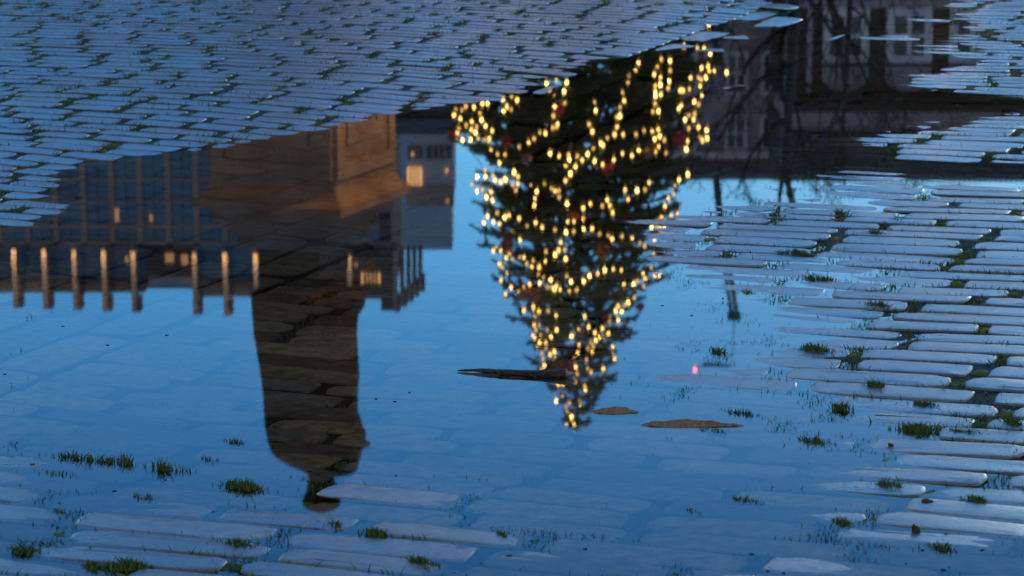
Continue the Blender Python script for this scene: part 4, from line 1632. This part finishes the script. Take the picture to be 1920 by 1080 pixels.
# ------------------------------------------------------------------ paler buildings behind
DP = 620.0
pb = empty("glass_tower", (MX(760, DP), DP, 0), "pale blue glass tower standing far behind the statue and the lit fins", "tower")
x0, x1 = MX(672, DP) - pb.location.x, MX(848, DP) - pb.location.x
mb = MB()
mb.box(x0, x1, 0, 22, 0, MZ(468, DP))
mb.build("wall", MT['pale'], pb)
mb = MB()
for k in range(12):
    zz = MZ(468, DP) - 1.0 - k * 3.4
    mb.box(x0 + 0.3, x1 - 0.3, -0.08, -0.002, zz - 1.3, zz)
mb.build("window_band", MT['pale'], pb)
mb = MB()
mb.box(x0 + 3, x1 - 3, 3, 18, MZ(468, DP) + 0.003, MZ(468, DP) + 0.6)
mb.build("roof", MT['palegrey'], pb)

DQ = 260.0
qb = empty("apartment_block", (MX(805, DQ), DQ, 0), "pale grey apartment block with one brightly lit room beside the Christmas tree", "building")
Q = lambda px: MX(px, DQ, 320) - qb.location.x
QZ = lambda py: MZ(py, DQ)
mb = MB()
mb.box(Q(764), Q(850), 0, 12, 0, QZ(384))
mb.build("wall", MT['palegrey'], qb)
mb = MB()
mb.box(Q(764) - 0.05, Q(850) + 0.05, -0.35, -0.003, QZ(348), QZ(385))
mb.build("roof_fascia", MT['concrete'], qb)
for (a, b, ya, yb, m) in ((763, 791, 313, 347, 'lit'), (800, 846, 272, 298, 'glass_dark'), (766, 792, 272, 298, 'glass_dark'), (772, 776, 284, 292, 'lit'), (835, 840, 315, 323, 'lit'), (836, 842, 371, 379, 'lit_dim')):
    mb = MB()
    yy = -0.1 if ya < 350 else -0.4
    if m.startswith('lit') and b - a < 10:
        yy -= 0.15
    mb.box(Q(a), Q(b), yy - 0.05, yy, QZ(ya), QZ(yb))
    g = mb.build("lit_window" if m.startswith('lit') else "window", MT[m], qb)
    if b - a > 20:
        mb = MB()
        for q_ in range(1, 4):
            xx = Q(a) + (Q(b) - Q(a)) * q_ / 4
            mb.box(xx - 0.05, xx + 0.05, yy - 0.12, yy - 0.052, QZ(ya), QZ(yb))
        mb.build("window_bars", MT['concrete'], g)

DB = 130.0
hb_ = empty("brick_house", (MX(800, DB), DB, 0), "low dark brick house with steep roof between the pedestal and the Christmas tree", "house")
B_ = lambda px: MX(px, DB, 230) - hb_.location.x
mb = MB()
mb.box(B_(560), B_(930), 0, 8, 0, MZ(222, DB))
mb.build("wall", MT['brick_dark'], hb_)
mb = MB()
zt, z0 = MZ(266, DB), MZ(222, DB)
mb.add([(B_(555), -0.4, z0), (B_(935), -0.4, z0), (B_(935), 8.4, z0), (B_(555), 8.4, z0), (B_(565), 2.2, zt), (B_(925), 2.2, zt), (B_(925), 5.8, zt), (B_(565), 5.8, zt)],
       [(0, 3, 2, 1), (0, 1, 5, 4), (1, 2, 6, 5), (2, 3, 7, 6), (3, 0, 4, 7), (4, 5, 6, 7)])
mb.build("roof", MT['slate'], hb_)
for k in range(6):
    xx = B_(590) + k * 1.35
    mb = MB()
    mb.box(xx, xx + 0.8, -0.06, -0.002, MZ(150, DB), MZ(205, DB))
    mb.build("window", MT['glass_dark'], hb_)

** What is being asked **
Write out the full set of lines verbatim, without the pictures.

** Task result **
Continue the Blender Python script for this scene: part 4, from line 1632. This part finishes the script. Take the picture to be 1920 by 1080 pixels.
# ------------------------------------------------------------------ paler buildings behind
DP = 620.0
pb = empty("glass_tower", (MX(760, DP), DP, 0), "pale blue glass tower standing far behind the statue and the lit fins", "tower")
x0, x1 = MX(672, DP) - pb.location.x, MX(848, DP) - pb.location.x
mb = MB()
mb.box(x0, x1, 0, 22, 0, MZ(468, DP))
mb.build("wall", MT['pale'], pb)
mb = MB()
for k in range(12):
    zz = MZ(468, DP) - 1.0 - k * 3.4
    mb.box(x0 + 0.3, x1 - 0.3, -0.08, -0.002, zz - 1.3, zz)
mb.build("window_band", MT['pale'], pb)
mb = MB()
mb.box(x0 + 3, x1 - 3, 3, 18, MZ(468, DP) + 0.003, MZ(468, DP) + 0.6)
mb.build("roof", MT['palegrey'], pb)

DQ = 260.0
qb = empty("apartment_block", (MX(805, DQ), DQ, 0), "pale grey apartment block with one brightly lit room beside the Christmas tree", "building")
Q = lambda px: MX(px, DQ, 320) - qb.location.x
QZ = lambda py: MZ(py, DQ)
mb = MB()
mb.box(Q(764), Q(850), 0, 12, 0, QZ(384))
mb.build("wall", MT['palegrey'], qb)
mb = MB()
mb.box(Q(764) - 0.05, Q(850) + 0.05, -0.35, -0.003, QZ(348), QZ(385))
mb.build("roof_fascia", MT['concrete'], qb)
for (a, b, ya, yb, m) in ((763, 791, 313, 347, 'lit'), (800, 846, 272, 298, 'glass_dark'), (766, 792, 272, 298, 'glass_dark'), (772, 776, 284, 292, 'lit'), (835, 840, 315, 323, 'lit'), (836, 842, 371, 379, 'lit_dim')):
    mb = MB()
    yy = -0.1 if ya < 350 else -0.4
    if m.startswith('lit') and b - a < 10:
        yy -= 0.15
    mb.box(Q(a), Q(b), yy - 0.05, yy, QZ(ya), QZ(yb))
    g = mb.build("lit_window" if m.startswith('lit') else "window", MT[m], qb)
    if b - a > 20:
        mb = MB()
        for q_ in range(1, 4):
            xx = Q(a) + (Q(b) - Q(a)) * q_ / 4
            mb.box(xx - 0.05, xx + 0.05, yy - 0.12, yy - 0.052, QZ(ya), QZ(yb))
        mb.build("window_bars", MT['concrete'], g)

DB = 130.0
hb_ = empty("brick_house", (MX(800, DB), DB, 0), "low dark brick house with steep roof between the pedestal and the Christmas tree", "house")
B_ = lambda px: MX(px, DB, 230) - hb_.location.x
mb = MB()
mb.box(B_(560), B_(930), 0, 8, 0, MZ(222, DB))
mb.build("wall", MT['brick_dark'], hb_)
mb = MB()
zt, z0 = MZ(266, DB), MZ(222, DB)
mb.add([(B_(555), -0.4, z0), (B_(935), -0.4, z0), (B_(935), 8.4, z0), (B_(555), 8.4, z0), (B_(565), 2.2, zt), (B_(925), 2.2, zt), (B_(925), 5.8, zt), (B_(565), 5.8, zt)],
       [(0, 3, 2, 1), (0, 1, 5, 4), (1, 2, 6, 5), (2, 3, 7, 6), (3, 0, 4, 7), (4, 5, 6, 7)])
mb.build("roof", MT['slate'], hb_)
for k in range(6):
    xx = B_(590) + k * 1.35
    mb = MB()
    mb.box(xx, xx + 0.8, -0.06, -0.002, MZ(150, DB), MZ(205, DB))
    mb.build("window", MT['glass_dark'], hb_)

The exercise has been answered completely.